“Chinstrap: Here’s to the old country, sir!
Bloodnok: What old country?
Chinstrap: Any old country.”
The Goon Show, ‘Shifting Sands’
It is fairly widely acknowledged that – for the expat Brit looking for somewhere not too ‘foreign’ in which to establish his or her habitat – Vancouver Island, and Victoria in particular, pretty much tops the bill.
Many things about life on the southern tip of Vancouver Island will seem familiar to those from England – from the red double decker buses, the unexpected fondness for cricket, rugby and rowing, the love of messing about in boats, the discovery that hoards of other Brits have already made the journey – right down to the fact that the locals very nearly speak the same language as do we in the old country!
The fact that the standard of living is so high (whilst the cost of petrol (gas) is so low) and the discovery that the climate is way better than that in the south of England make living here a no-brainer. For those who prefer a relaxed, casual we(s)t-coast lifestyle, with perhaps just a slight tendency to left of centre politics… well – check! check! Plus – the familiar comfort of living on an island… Plus – being within sight of the sea and the mountains just about everywhere… Plus – just how beautiful it all is!
Little surprise though that one gets the occasional reminder of the old country herself. Some such – however – come as more of a surprise than others. Herewith a few recent examples.

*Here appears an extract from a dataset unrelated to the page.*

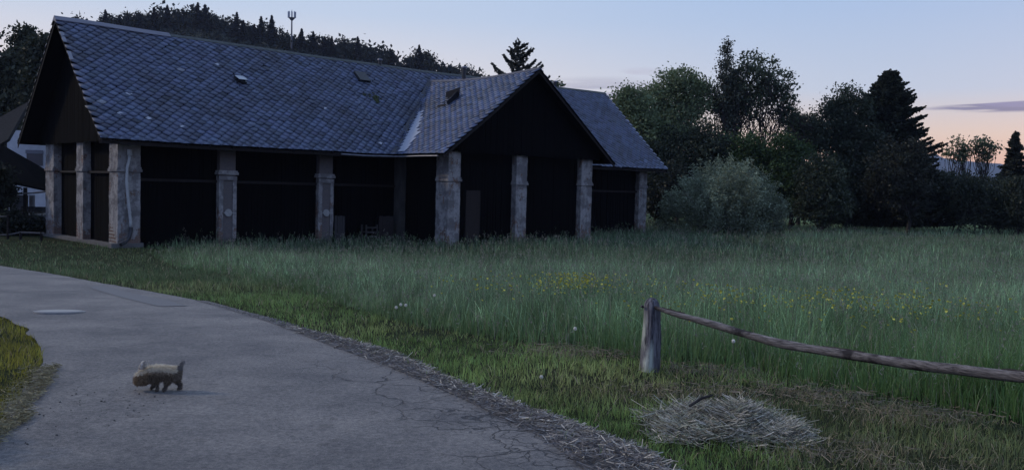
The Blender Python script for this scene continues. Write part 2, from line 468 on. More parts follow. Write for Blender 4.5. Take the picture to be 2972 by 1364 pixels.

I have in my meagre wardrobe a rather swish replica Great Britain polo shirt, of which I am inordinately fond. It has on the left sleeve at suitably subtle Union Jack emblem. Wearing this out and about seems not infrequently to inspire those of a certain background to approach and engage me in conversation. For example – just the other day in ‘Thrifty’s‘ – our local supermarket:
He: “Bet you wish you were back there now?”
I: “Oh – well I only got here last summer – and I love it!”
He: “Ah!” – a pause – “What’s it like there now – with all the immigration?”
I: “Um – well, around London it hasn’t really changed that much since I was a youngster. It always was a very multi-cultural city.”
He: “I read about it the Daily Express!”
I suggested as gently as possible that a British tabloid rag – particularly without the sense of balance that might have come with actually living in the place concerned – was possibly not the most reliable source of what might delicately be called ‘the truth!’. I’m not sure he was convinced. He was – he told me proudly – a Welshman! I thought it best not to point out that the main source of immigration in his part of the world was probably the English purchasing holiday cottages in sleepy Welsh villages.
But a short step along the road from ‘Thrifty’s‘ is one of Sidney’s many bookshops – in this case a secondhand and antique bookseller. I paid them a visit following my grocery shop to see if they had a copy of a particular marine atlas for which I have been searching.
They did not!
I did, however, discover – taped in a polythene bag to the outside end of one of their bookcases – this estate agent’s (realtor’s) street plan of the Merton Park area to the south of London. The map is not dated but – from various features contained thereon – I can deduce that it was printed sometime in the early 1930s. At that time Merton Park and Morden (Merton’s close neighbour) were outside London in the English county of Surrey. These days the area is some twenty miles inside the Greater London boundary.
This was certainly an odd item to find some five thousand miles away on the far side of the world – but why did it interest me enough that I felt at once moved to purchase it?
It shows the street on which I was born!